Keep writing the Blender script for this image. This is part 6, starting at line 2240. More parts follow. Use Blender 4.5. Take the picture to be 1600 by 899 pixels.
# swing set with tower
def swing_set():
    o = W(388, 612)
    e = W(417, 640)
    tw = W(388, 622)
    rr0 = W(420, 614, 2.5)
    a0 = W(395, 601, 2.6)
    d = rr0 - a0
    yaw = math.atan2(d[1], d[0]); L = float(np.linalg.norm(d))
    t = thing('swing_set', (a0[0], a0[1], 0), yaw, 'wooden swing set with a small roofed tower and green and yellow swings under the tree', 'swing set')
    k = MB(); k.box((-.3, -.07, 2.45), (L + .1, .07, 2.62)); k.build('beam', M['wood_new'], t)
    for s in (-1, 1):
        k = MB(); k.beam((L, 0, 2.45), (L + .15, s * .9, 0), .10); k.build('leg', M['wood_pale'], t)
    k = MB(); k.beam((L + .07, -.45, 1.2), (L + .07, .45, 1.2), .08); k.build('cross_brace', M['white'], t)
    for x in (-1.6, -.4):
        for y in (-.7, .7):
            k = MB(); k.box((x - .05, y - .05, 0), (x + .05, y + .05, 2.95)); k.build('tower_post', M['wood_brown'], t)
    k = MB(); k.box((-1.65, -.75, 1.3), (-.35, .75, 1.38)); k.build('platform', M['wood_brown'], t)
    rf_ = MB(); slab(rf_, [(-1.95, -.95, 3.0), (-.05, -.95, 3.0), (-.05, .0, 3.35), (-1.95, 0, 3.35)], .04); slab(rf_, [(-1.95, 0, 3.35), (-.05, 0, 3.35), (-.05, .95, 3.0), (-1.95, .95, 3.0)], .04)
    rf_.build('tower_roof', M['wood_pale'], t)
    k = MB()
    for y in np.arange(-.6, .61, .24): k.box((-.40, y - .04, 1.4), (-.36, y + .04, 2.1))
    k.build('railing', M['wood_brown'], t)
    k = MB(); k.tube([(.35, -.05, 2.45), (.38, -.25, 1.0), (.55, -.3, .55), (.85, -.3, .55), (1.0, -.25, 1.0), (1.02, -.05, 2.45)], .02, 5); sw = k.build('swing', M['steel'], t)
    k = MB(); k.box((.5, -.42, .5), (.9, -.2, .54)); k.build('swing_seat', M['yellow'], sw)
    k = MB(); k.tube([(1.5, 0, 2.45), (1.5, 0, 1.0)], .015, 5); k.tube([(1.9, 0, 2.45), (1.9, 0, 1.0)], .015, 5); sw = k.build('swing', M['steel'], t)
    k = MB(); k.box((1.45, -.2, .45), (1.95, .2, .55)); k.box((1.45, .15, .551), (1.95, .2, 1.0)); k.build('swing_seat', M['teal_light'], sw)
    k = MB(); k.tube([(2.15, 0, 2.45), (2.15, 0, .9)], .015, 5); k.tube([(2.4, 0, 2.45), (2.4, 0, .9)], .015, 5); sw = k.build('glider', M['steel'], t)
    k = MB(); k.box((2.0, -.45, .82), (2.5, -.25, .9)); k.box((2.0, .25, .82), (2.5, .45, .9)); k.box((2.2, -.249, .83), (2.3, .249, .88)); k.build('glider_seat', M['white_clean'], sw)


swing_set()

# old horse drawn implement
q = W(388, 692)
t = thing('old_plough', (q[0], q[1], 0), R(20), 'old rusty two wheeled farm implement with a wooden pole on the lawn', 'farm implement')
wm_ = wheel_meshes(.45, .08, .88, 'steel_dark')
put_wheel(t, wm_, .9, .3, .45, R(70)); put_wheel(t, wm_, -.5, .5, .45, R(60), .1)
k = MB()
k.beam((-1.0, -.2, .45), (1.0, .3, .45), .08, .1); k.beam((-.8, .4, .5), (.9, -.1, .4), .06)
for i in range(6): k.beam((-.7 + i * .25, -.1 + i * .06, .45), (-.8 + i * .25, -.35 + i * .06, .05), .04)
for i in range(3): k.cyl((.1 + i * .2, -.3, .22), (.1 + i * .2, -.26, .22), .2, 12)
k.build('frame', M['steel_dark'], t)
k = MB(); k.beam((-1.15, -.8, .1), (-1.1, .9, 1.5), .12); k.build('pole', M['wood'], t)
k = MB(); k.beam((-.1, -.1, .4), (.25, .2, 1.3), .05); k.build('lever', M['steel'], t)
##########
* _EXERCISE DIRECTIONS_
Extract the whole listing, character for character.

* _RESULT_
Keep writing the Blender script for this image. This is part 6, starting at line 2240. More parts follow. Use Blender 4.5. Take the picture to be 1600 by 899 pixels.
# swing set with tower
def swing_set():
    o = W(388, 612)
    e = W(417, 640)
    tw = W(388, 622)
    rr0 = W(420, 614, 2.5)
    a0 = W(395, 601, 2.6)
    d = rr0 - a0
    yaw = math.atan2(d[1], d[0]); L = float(np.linalg.norm(d))
    t = thing('swing_set', (a0[0], a0[1], 0), yaw, 'wooden swing set with a small roofed tower and green and yellow swings under the tree', 'swing set')
    k = MB(); k.box((-.3, -.07, 2.45), (L + .1, .07, 2.62)); k.build('beam', M['wood_new'], t)
    for s in (-1, 1):
        k = MB(); k.beam((L, 0, 2.45), (L + .15, s * .9, 0), .10); k.build('leg', M['wood_pale'], t)
    k = MB(); k.beam((L + .07, -.45, 1.2), (L + .07, .45, 1.2), .08); k.build('cross_brace', M['white'], t)
    for x in (-1.6, -.4):
        for y in (-.7, .7):
            k = MB(); k.box((x - .05, y - .05, 0), (x + .05, y + .05, 2.95)); k.build('tower_post', M['wood_brown'], t)
    k = MB(); k.box((-1.65, -.75, 1.3), (-.35, .75, 1.38)); k.build('platform', M['wood_brown'], t)
    rf_ = MB(); slab(rf_, [(-1.95, -.95, 3.0), (-.05, -.95, 3.0), (-.05, .0, 3.35), (-1.95, 0, 3.35)], .04); slab(rf_, [(-1.95, 0, 3.35), (-.05, 0, 3.35), (-.05, .95, 3.0), (-1.95, .95, 3.0)], .04)
    rf_.build('tower_roof', M['wood_pale'], t)
    k = MB()
    for y in np.arange(-.6, .61, .24): k.box((-.40, y - .04, 1.4), (-.36, y + .04, 2.1))
    k.build('railing', M['wood_brown'], t)
    k = MB(); k.tube([(.35, -.05, 2.45), (.38, -.25, 1.0), (.55, -.3, .55), (.85, -.3, .55), (1.0, -.25, 1.0), (1.02, -.05, 2.45)], .02, 5); sw = k.build('swing', M['steel'], t)
    k = MB(); k.box((.5, -.42, .5), (.9, -.2, .54)); k.build('swing_seat', M['yellow'], sw)
    k = MB(); k.tube([(1.5, 0, 2.45), (1.5, 0, 1.0)], .015, 5); k.tube([(1.9, 0, 2.45), (1.9, 0, 1.0)], .015, 5); sw = k.build('swing', M['steel'], t)
    k = MB(); k.box((1.45, -.2, .45), (1.95, .2, .55)); k.box((1.45, .15, .551), (1.95, .2, 1.0)); k.build('swing_seat', M['teal_light'], sw)
    k = MB(); k.tube([(2.15, 0, 2.45), (2.15, 0, .9)], .015, 5); k.tube([(2.4, 0, 2.45), (2.4, 0, .9)], .015, 5); sw = k.build('glider', M['steel'], t)
    k = MB(); k.box((2.0, -.45, .82), (2.5, -.25, .9)); k.box((2.0, .25, .82), (2.5, .45, .9)); k.box((2.2, -.249, .83), (2.3, .249, .88)); k.build('glider_seat', M['white_clean'], sw)


swing_set()

# old horse drawn implement
q = W(388, 692)
t = thing('old_plough', (q[0], q[1], 0), R(20), 'old rusty two wheeled farm implement with a wooden pole on the lawn', 'farm implement')
wm_ = wheel_meshes(.45, .08, .88, 'steel_dark')
put_wheel(t, wm_, .9, .3, .45, R(70)); put_wheel(t, wm_, -.5, .5, .45, R(60), .1)
k = MB()
k.beam((-1.0, -.2, .45), (1.0, .3, .45), .08, .1); k.beam((-.8, .4, .5), (.9, -.1, .4), .06)
for i in range(6): k.beam((-.7 + i * .25, -.1 + i * .06, .45), (-.8 + i * .25, -.35 + i * .06, .05), .04)
for i in range(3): k.cyl((.1 + i * .2, -.3, .22), (.1 + i * .2, -.26, .22), .2, 12)
k.build('frame', M['steel_dark'], t)
k = MB(); k.beam((-1.15, -.8, .1), (-1.1, .9, 1.5), .12); k.build('pole', M['wood'], t)
k = MB(); k.beam((-.1, -.1, .4), (.25, .2, 1.3), .05); k.build('lever', M['steel'], t)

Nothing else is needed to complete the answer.